A side note to this, however, is that Seth's behavior is always on his terms.  He behaves when HE feels like it, and he misbehaves when he feels like it.  There is no reward fabulous enough and no punishment horrible enough to MAKE Seth do or not do something.  He has to decide for himself.  I try VERY hard to offer every incentive to be good and nice, hoping and praying that the rewards for good behavior will be more enticing than the fun of misbehaving.  Seth has his own version of logic, though, so even rice krispie treats aren't always enough to convince him to be good.  I can never underestimate my sweet Seth or assume that I know what he's going to do.  He is more than capable of unbelievably bad behavior . . . and also completely capable of perfect behavior :-)

Saturday, June 3, 2017


I haven't posted in this blog for three years because I've been posting everything on facebook.  Send me a friend request if you want to catch up on what's been happening with the Hofacker family :-)  I'm so tired of the drama on facebook, though, and plan to post here again.

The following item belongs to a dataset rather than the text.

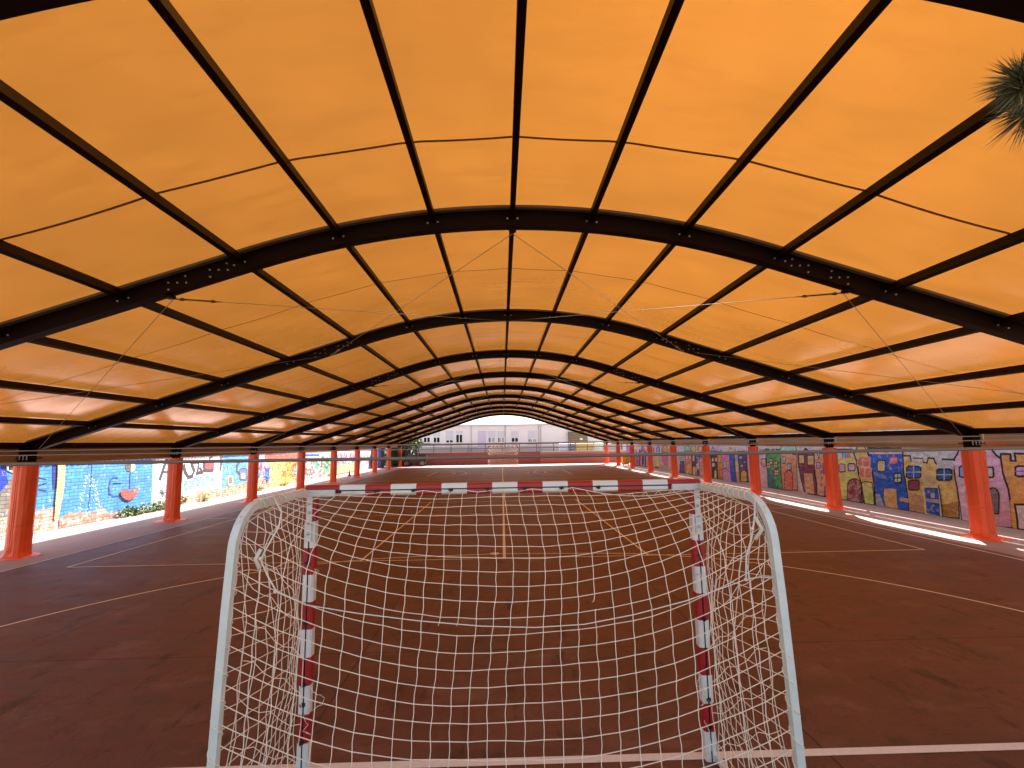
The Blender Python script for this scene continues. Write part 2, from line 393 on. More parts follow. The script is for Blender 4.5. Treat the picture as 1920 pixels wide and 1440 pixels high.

The most recent events of "Michelle's Day" involve graduations.  My mom and stepdad came up to attend Joel's graduation from high school.

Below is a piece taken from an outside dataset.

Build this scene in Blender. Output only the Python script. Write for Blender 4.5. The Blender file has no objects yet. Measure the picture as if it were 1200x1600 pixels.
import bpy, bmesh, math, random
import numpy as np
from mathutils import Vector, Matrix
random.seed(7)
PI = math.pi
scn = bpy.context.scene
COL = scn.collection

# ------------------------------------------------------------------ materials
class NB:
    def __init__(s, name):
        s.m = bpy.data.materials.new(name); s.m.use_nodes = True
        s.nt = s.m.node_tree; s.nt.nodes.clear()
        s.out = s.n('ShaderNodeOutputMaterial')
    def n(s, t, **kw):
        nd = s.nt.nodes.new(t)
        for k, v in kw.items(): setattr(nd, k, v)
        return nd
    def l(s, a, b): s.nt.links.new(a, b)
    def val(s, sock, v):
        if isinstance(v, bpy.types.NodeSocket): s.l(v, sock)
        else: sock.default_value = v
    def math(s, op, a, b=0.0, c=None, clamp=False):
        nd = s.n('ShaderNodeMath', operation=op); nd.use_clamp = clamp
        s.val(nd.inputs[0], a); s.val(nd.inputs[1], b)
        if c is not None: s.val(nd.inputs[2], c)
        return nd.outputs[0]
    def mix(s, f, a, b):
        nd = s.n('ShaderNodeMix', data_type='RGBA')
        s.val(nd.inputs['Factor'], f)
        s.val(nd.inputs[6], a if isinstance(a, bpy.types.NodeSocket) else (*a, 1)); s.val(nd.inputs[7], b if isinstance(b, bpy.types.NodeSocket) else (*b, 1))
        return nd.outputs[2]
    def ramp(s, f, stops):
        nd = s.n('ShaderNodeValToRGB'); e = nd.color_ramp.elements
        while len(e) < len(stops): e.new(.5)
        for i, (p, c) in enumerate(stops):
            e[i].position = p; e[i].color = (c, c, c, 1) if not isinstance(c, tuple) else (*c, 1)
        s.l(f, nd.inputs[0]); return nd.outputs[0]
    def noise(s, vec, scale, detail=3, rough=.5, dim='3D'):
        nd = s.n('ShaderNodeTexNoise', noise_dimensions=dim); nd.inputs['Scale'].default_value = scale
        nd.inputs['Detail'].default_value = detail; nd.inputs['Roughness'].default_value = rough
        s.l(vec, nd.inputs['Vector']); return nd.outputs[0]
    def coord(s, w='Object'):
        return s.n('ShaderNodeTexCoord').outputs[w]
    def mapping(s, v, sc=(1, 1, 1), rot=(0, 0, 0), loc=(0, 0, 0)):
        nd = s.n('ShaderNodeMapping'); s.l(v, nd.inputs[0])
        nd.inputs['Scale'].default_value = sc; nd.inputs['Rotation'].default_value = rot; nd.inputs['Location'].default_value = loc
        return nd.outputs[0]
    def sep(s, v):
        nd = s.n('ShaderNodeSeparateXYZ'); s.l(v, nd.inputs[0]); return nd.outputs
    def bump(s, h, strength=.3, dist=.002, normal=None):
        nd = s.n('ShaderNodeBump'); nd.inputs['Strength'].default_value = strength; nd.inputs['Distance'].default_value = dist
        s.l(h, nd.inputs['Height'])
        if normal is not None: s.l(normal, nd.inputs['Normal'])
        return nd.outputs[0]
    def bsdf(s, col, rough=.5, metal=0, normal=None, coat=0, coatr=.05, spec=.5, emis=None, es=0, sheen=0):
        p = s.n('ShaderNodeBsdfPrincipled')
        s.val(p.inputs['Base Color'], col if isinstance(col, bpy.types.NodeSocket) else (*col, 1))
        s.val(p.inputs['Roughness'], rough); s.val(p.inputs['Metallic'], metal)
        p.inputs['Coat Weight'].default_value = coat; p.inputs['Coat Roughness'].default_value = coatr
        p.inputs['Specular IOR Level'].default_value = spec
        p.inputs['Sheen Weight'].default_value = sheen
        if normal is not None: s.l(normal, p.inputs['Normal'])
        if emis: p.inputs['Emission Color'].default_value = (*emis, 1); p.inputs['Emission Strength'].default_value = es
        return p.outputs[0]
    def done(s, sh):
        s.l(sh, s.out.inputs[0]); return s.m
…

 Joel not only graduated from high school, but he also graduated from manual labor summer jobs.  He's working with the children's ministry pastor this summer and loves it.
 Makenzie graduated from summer couch potato/social butterfly to a part-time secretary at church.
 Luke graduated from Seth watcher to carpet cleaner at church/school.  He's not loving that, so growing up isn't quite agreeing with my Lukey Pookey.  With his Bible app, music, dramatized Bible on tape (I was shocked to find out that Fred Meyer is once again selling cassette tape walkmans!!!), and regular visits from Dad, Mom, and Seth, Luke is surviving.
 Seth graduated from Baxter Elementary special education program. . .
 . . . and started "school home" with me as his main teacher.  When he feels like cooperating, Seth is a really good student and learns fairly quickly.
 Summer walks officially began Tuesday, May 30.  Seth and I walk to the church at least once per day to either visit Luke or to pick him up to walk home together after work.